En changeant notre manière de faire de la politique et en nous emparant de l'échéance capitale de 2004 pour l'Europe. Personne n'a bien expliqué l'élargissement. Il faut que chaque Français se sente concerné : c'est notre avenir et notre horizon.

Qu'est-ce ce que vous attendez du congrès du PS de mai 2003 ?
Je fais d'abord un vœu : pas d'intrigue, pas de groupusculite et pas d'esprit de clan. Ouverture et respiration, s'il vous plaît ! Nous avons une direction du PS conduite par François Hollande et c'est très bien comme cela. Sur le fond, nous sommes à un tournant, confrontés à de multiples interrogations. Pourquoi la social-démocratie recule-t-elle partout en Europe ? Quelle société souhaitons-nous ? Quelle part de risque et de défi individuel dans cette société ? Quelle nation souhaitons-nous ? Quelle part de risque et de défi collectif dans cette nation ? Quelle Europe souhaitons-nous ? Quelle Europe face à la globalisation ? Et que voulons-nous dire sur une globalisation qui, on l'oublie trop souvent, comprend beaucoup d'aspects positifs. Ces questions-là sont fondamentales. Car nous devons donner de l'ambition à la France.

Quand l'aile gauche du PS dénonce une "dérive sociale-libérale" du parti, vous pensez qu'elle se trompe ?
Qu'est-ce que cela veut dire "toujours plus à gauche" ? On doit gouverner pour la France. On a fait tellement de mesures sociales que personne ne s'y retrouve. On perd toujours la course à l'échalote à gauche car on trouve toujours plus gauchiste que soi.

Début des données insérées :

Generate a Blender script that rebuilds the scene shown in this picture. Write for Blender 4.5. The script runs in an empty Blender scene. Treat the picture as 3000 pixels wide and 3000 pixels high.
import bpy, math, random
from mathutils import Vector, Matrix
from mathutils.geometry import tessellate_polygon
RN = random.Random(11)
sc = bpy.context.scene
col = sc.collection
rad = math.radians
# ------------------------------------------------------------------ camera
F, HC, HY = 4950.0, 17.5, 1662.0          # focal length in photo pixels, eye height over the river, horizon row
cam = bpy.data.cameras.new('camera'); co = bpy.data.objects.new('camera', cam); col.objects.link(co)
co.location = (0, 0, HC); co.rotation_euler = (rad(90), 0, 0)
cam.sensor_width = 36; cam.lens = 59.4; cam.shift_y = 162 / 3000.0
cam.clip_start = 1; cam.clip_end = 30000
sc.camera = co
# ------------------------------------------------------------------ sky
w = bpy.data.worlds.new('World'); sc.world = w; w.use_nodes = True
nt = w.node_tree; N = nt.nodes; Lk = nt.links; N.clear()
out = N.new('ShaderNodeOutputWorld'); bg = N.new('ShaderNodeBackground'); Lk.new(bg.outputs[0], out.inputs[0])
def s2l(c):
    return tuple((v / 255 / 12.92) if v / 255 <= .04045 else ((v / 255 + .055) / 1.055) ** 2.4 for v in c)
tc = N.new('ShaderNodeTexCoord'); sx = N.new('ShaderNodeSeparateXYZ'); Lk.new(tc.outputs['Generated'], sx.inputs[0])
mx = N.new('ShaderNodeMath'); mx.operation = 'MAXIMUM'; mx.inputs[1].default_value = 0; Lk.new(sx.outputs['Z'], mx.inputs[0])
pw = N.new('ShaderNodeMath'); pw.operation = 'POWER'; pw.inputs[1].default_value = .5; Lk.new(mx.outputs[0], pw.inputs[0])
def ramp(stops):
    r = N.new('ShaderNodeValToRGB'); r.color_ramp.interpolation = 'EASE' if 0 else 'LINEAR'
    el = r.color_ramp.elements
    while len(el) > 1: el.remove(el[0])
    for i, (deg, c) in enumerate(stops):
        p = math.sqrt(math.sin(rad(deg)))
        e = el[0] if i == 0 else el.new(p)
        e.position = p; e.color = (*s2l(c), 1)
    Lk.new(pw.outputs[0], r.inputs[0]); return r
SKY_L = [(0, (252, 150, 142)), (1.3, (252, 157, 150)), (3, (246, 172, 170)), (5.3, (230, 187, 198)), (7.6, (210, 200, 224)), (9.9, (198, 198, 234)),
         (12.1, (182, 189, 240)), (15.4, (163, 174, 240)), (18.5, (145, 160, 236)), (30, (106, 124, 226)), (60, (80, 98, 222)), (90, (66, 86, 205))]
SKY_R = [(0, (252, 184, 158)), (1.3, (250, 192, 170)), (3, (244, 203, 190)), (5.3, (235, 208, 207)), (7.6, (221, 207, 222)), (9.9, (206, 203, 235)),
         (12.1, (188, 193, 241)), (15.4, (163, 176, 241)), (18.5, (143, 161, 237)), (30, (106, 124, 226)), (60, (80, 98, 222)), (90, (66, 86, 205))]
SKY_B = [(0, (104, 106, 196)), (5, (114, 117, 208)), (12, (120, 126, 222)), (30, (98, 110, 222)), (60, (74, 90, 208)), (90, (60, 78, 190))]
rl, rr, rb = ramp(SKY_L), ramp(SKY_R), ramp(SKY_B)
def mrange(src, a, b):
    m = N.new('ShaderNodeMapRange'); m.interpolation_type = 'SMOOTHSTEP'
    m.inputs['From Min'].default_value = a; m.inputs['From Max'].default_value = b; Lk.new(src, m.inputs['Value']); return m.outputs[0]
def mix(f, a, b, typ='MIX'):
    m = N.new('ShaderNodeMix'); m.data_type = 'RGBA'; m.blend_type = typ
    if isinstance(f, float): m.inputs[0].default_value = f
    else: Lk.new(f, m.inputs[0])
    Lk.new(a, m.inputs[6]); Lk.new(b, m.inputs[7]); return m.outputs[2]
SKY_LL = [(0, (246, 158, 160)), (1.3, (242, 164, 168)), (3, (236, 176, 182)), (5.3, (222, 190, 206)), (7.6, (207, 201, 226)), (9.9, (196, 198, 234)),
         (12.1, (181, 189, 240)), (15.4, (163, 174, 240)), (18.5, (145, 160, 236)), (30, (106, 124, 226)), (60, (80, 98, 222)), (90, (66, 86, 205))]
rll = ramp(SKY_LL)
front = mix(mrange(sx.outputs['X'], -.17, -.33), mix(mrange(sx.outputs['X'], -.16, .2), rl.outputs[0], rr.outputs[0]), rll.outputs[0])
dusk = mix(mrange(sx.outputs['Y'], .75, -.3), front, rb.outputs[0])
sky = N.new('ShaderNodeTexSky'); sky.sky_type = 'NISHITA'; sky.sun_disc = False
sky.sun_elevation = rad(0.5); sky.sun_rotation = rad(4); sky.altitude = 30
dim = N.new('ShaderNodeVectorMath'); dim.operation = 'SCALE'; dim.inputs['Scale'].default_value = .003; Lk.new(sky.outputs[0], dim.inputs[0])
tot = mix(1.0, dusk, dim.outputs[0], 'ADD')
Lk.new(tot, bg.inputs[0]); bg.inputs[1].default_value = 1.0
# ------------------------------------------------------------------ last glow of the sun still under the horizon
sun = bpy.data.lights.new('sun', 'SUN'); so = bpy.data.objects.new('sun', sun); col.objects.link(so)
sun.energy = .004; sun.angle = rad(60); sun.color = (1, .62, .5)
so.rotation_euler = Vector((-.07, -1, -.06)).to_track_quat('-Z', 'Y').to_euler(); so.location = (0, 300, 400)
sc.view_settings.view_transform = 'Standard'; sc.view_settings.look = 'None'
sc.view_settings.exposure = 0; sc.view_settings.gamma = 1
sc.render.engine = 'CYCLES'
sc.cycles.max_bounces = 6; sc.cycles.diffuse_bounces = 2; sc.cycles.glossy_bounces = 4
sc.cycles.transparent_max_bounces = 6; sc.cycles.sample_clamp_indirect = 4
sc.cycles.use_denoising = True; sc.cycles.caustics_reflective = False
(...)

Arnaud Montebourg veut bousculer les éléphants du PS qu'il accuse de "verrouiller" le débat...
Le débat, même vif, doit avoir lieu. Montebourg est un garçon brillant qui a des idées intéressantes mais c'est aussi un éléphanteau qui veut devenir un éléphant.

Souhaitez-vous, comme Dominique Strauss-Kahn et Jean Glavany, la construction d'un parti unique de la gauche ?
A terme, sûrement. Interrogeons-nous sur le rôle réel du PRG, sur l'évolution du PCF et sur le fait que les Verts n'arrivent pas, comparés à leurs amis allemands, à imposer un vrai débat. Oui, les pays modernes s'articuleront certainement autour de deux blocs politiques. Mais les traditions sont lourdes en France.